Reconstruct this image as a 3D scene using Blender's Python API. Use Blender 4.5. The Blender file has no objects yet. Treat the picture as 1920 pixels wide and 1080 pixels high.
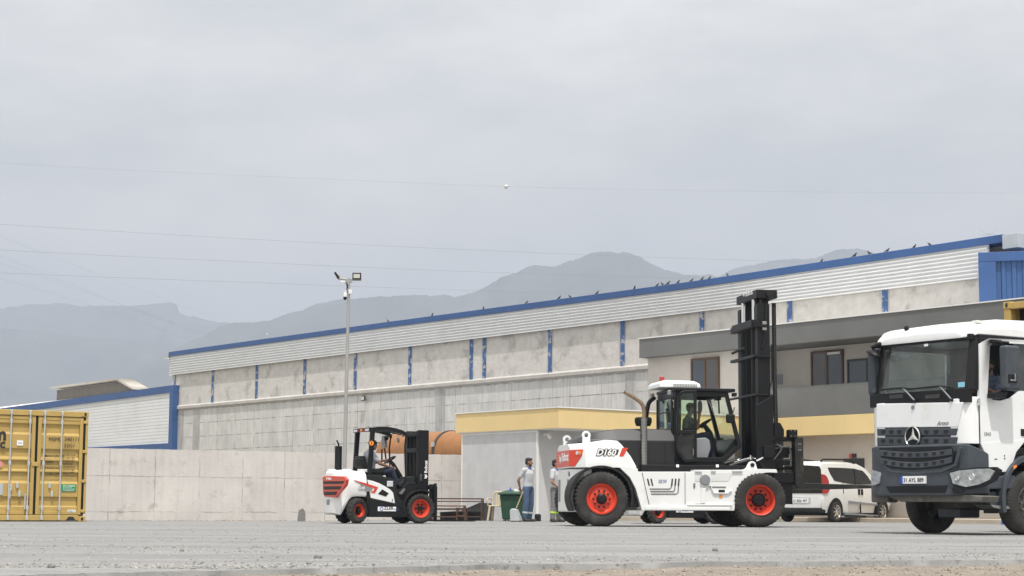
import bpy, bmesh, math, random
from mathutils import Vector, Matrix, noise
random.seed(7)
sc = bpy.context.scene
COL = sc.collection
R = math.radians
# ------------------------------------------------------------------ camera
FPX = 3390.0                       # focal length in pixels of a 1920 px wide picture
TILT = math.atan(409.4 / FPX)
ROLL = 0.00612
CAMH = 0.417
c_f = Vector((0, math.cos(TILT), math.sin(TILT)))
_r = Vector((1, 0, 0)); _u = Vector((0, -math.sin(TILT), math.cos(TILT)))
c_r = _r * math.cos(ROLL) + _u * math.sin(ROLL)
c_u = _u * math.cos(ROLL) - _r * math.sin(ROLL)
cam_d = bpy.data.cameras.new('camera'); cam = bpy.data.objects.new('camera', cam_d); COL.objects.link(cam)
cam_d.sensor_width = 36.0; cam_d.lens = FPX / 1920 * 36.0
cam_d.clip_start = 0.1; cam_d.clip_end = 40000
M3 = Matrix((c_r, c_u, -c_f)).transposed()
cam.matrix_world = Matrix.Translation((0, 0, CAMH)) @ M3.to_4x4()
sc.camera = cam
sc.render.engine = 'CYCLES'
sc.view_settings.view_transform = 'Standard'; sc.view_settings.look = 'None'
sc.view_settings.exposure = 0.0; sc.view_settings.gamma = 1.0
sc.cycles.use_denoising = True
sc.cycles.max_bounces = 8; sc.cycles.transparent_max_bounces = 16
sc.cycles.volume_bounces = 1
# ------------------------------------------------------------------ sky and sun
SUN_EL, SUN_DIR = R(66.5), Vector((0.039, -0.397, 0.915)).normalized()      # high noon sun behind the camera
wd = bpy.data.worlds.new('World'); sc.world = wd; wd.use_nodes = True
wn, wl = wd.node_tree.nodes, wd.node_tree.links
for n in list(wn): wn.remove(n)
wo = wn.new('ShaderNodeOutputWorld')
sky = wn.new('ShaderNodeTexSky'); sky.sky_type = 'NISHITA'; sky.sun_disc = False
sky.sun_elevation = SUN_EL; sky.sun_rotation = math.atan2(SUN_DIR.x, SUN_DIR.y)
sky.dust_density = 4.0; sky.altitude = 20
bg1 = wn.new('ShaderNodeBackground'); bg1.inputs[1].default_value = 0.1
wl.new(sky.outputs[0], bg1.inputs[0])
tc = wn.new('ShaderNodeTexCoord'); mp = wn.new('ShaderNodeMapping'); mp.inputs['Scale'].default_value = (2.6, 1.6, 7.0)
wl.new(tc.outputs['Generated'], mp.inputs[0])
nz = wn.new('ShaderNodeTexNoise'); nz.inputs['Scale'].default_value = 2.2; nz.inputs['Detail'].default_value = 5; nz.inputs['Roughness'].default_value = 0.55
wl.new(mp.outputs[0], nz.inputs['Vector'])
cr = wn.new('ShaderNodeValToRGB')
cr.color_ramp.elements[0].position = 0.34; cr.color_ramp.elements[0].color = (0.70, 0.71, 0.695, 1)
cr.color_ramp.elements[1].position = 0.66; cr.color_ramp.elements[1].color = (1.02, 1.0, 0.945, 1)
wl.new(nz.outputs[0], cr.inputs[0])
sxz = wn.new('ShaderNodeSeparateXYZ'); wl.new(tc.outputs['Generated'], sxz.inputs[0])
zr_ = wn.new('ShaderNodeMapRange'); zr_.inputs[1].default_value = .08; zr_.inputs[2].default_value = .95; zr_.inputs[3].default_value = 1.0; zr_.inputs[4].default_value = 1.9   # the veil is brightest overhead, round the sun
wl.new(sxz.outputs[2], zr_.inputs[0])
bg2 = wn.new('ShaderNodeBackground'); wl.new(cr.outputs[0], bg2.inputs[0]); wl.new(zr_.outputs[0], bg2.inputs[1])
mx = wn.new('ShaderNodeMixShader'); mx.inputs[0].default_value = 0.93                 # a thin closed veil of high cloud
wl.new(bg1.outputs[0], mx.inputs[1]); wl.new(bg2.outputs[0], mx.inputs[2]); wl.new(mx.outputs[0], wo.inputs[0])
sun_d = bpy.data.lights.new('sun', 'SUN'); sun_d.energy = 4.2; sun_d.angle = R(1.2); sun_d.color = (1.0, 0.965, 0.91)
sun = bpy.data.objects.new('sun', sun_d); COL.objects.link(sun)
sun.rotation_euler = (-SUN_DIR).to_track_quat('-Z', 'Y').to_euler()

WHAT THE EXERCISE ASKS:
Leave out every line without the string "scene" and copy the rest.

WORKED ANSWER:
Reconstruct this image as a 3D scene using Blender's Python API. Use Blender 4.5. The Blender file has no objects yet. Treat the picture as 1920 pixels wide and 1080 pixels high.
sc = bpy.context.scene